Knives & Tongues

We had some visitors on Sunday from the Midlands. One gentleman remarked upon the number of ‘honesty boxes’ he encountered in our parts. Whether for eggs, or flapjack, or parking, one simply pops the coins inside and procures the product or service. He remarked that down his way, folk would take the product for free and the honesty box’s contents as a bonus! If the northmen are slightly more trustworthy than the Mercians, I salute them. 

Yesterday, I travelled south: I have come down to our capital. There is an obvious contrast between the lanes and fields of East Lancashire through which I was only cycling to chapel on Sunday and where I am now found. At home, there are fields with some houses next to them; here, there is housing and buildings everywhere, with some small, open spaces every couple of streets. Surprisingly, one of the locals actually acknowledged me when I gave way to her on the pavement; she likely has northern ancestry.

I am staying in Islington and wandered through Highbury Fields to explore the area and inspect a couple of churches. Next to some recycling bins was another kind of repository, one into which Londoners could place their knives and other illegal weapons.
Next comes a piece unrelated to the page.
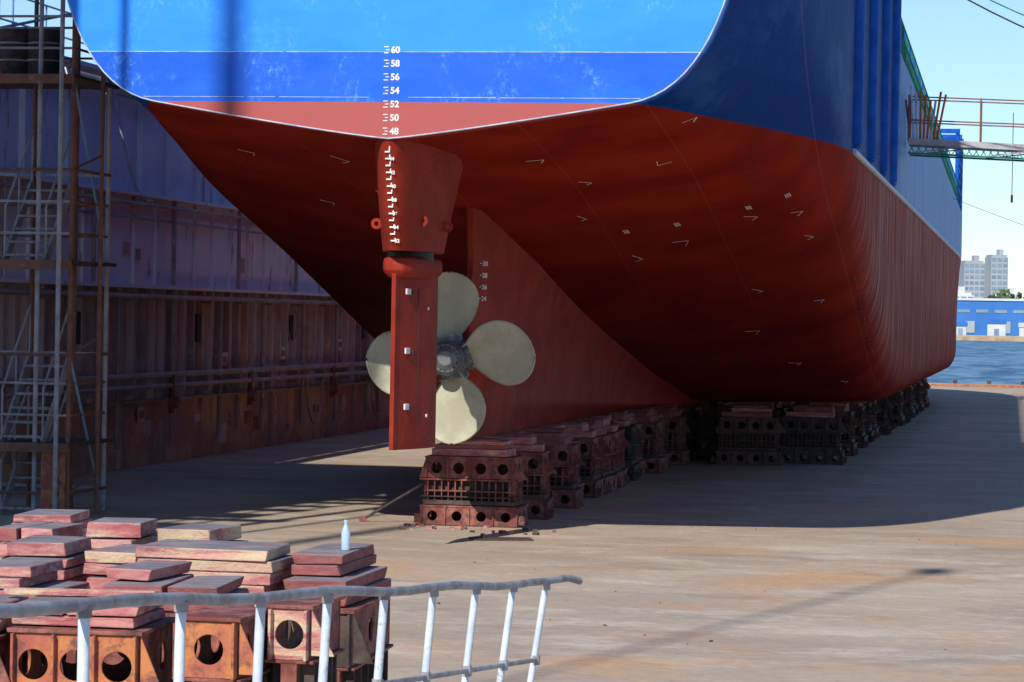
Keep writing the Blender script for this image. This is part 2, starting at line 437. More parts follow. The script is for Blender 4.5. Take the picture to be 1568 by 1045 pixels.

That’s right, Word for Weapons: Collecting Knives, Saving Lives boxes are found at various points in the park. Another sharp contrast with home-sweet-home. Much as I admire London, I love Lancashire: its cheerful people, its rural beauty and its relative safety. As I rather snootily photographed Islington’s Knife Bins, congratulating myself on living where we have honesty boxes instead, I reflected on the deadly weapon we Christians sometimes use against each other. There are few parliamentary statutes prohibiting its use, and no common law precedents outlawing its deployment, for I speak of the tongue. The God of heaven forbids our slandering each other, which is a particularly cruel practice, along with gossip, slander’s malignant little brother. To speak ill of someone else is satisfying at the point of its commission, but it wounds and damages beyond all conception. We may not carry guns like our American cousins, nor knives like our southern neighbours, but we are each equipped with a lethal armament. When we use it to hurt others, we hurt also ourselves.

See how great a forest a little fire kindles And the tongue is a fire, a world of iniquity. The tongue is so set among our members that it defiles the whole body, and sets on fire the course of nature; and it is set on fire by hell For every kind of beast and bird, of reptile and creature of the sea, is tamed and has been tamed by mankind. 8 But no man can tame the tongue. It is an unruly evil, full of deadly poison With it we bless our God and Father, and with it we curse men, who have been made in the similitude of God. Out of the same mouth proceed blessing and cursing. My brethren, these things ought not to be so. Does a spring send forth fresh water and bitter from the same opening? Can a fig tree, my brethren, bear olives, or a grapevine bear figs? Thus no spring yields both salt water and fresh. James 3:5b-12, NKJV

There is no amnesty box into which we might place our tongues, but we would be well advised to deploy them sparingly -at all times.